May 14, 2016

CRIME AGAINST JOE (1956)


Handsome John Bromfield plays the title character from a neighborhood where everyone has known him since childhood. It is a familiar story of guilt until proven innocent. In a nod to the twenty-first century, the nearly thirty-year-old Korean War vet still lives with mom. The neighborhood sees him as an out-of-work artist bum and a frequent heavy drinker. He is so disgusted with his talent that he tells his mother he is going to get drunk. Like his late father. She is very understanding.

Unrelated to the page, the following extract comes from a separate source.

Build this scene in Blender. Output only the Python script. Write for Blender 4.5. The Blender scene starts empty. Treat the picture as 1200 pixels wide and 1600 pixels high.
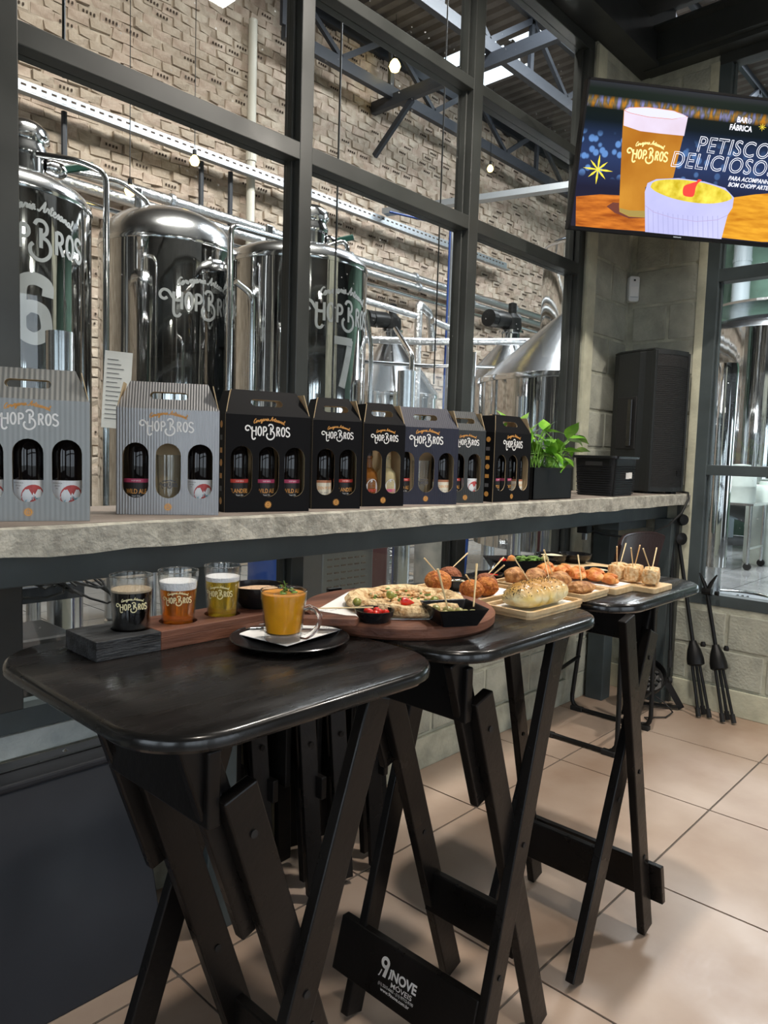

His car ends up at a burger joint where his high school alum, Julie London, works as a carhop. Obviously drunk, she suggests he call a taxi from there. He requests his cabbie pal, Henry Calvin, to come and get him. Calvin keeps addressing London as his girl. That may be the first hard-to-believe moment: that London and rotund Calvin are an item. The second might be Bromfield as a drunk. It is a borderline comedy routine. Stumbling home in the early morning hours, he encounters Patricia Blair sleepwalking and kindly sees her home, her father answering the door in total embarrassment. 

Not being depressed enough about his artistic talents, a girl is murdered who happens to have in her possession a high school class pin. Like the one Bromfield cannot locate. Blair’s father is called in as Bromfield’s time alibi. He is so embarrassed over his daughter’s sleep disorder he denies ever seeing him. Bromfield’s past sessions for “battle fatigue” also go against him as does his frequency of destroying his unsuccessful female portrait paintings. Painting is hard. With no solid evidence but he being their only suspect, the condescending district attorney thinks they have their man. He does not understand art either. The final, hard-to-believe moment is that the whole neighborhood thinks Bromfield should be run out of town on hearsay like so many other opinionated movie extras. London provides a bogus alibi to free Bromfield. The DA is incensed. The high school pin suspects are narrowed down. The film’s closing moments offer up a rapid twist, revealing the murderer.

Note: Bromfield is always solid in his Bel-Air Production projects. He had bills to pay like everyone else. This film benefits from location shooting, adding a historical look back for Los Angeles natives. London is not as polished. She just does not seem that interested in the role while posters try to sell the movie on her sultry figure.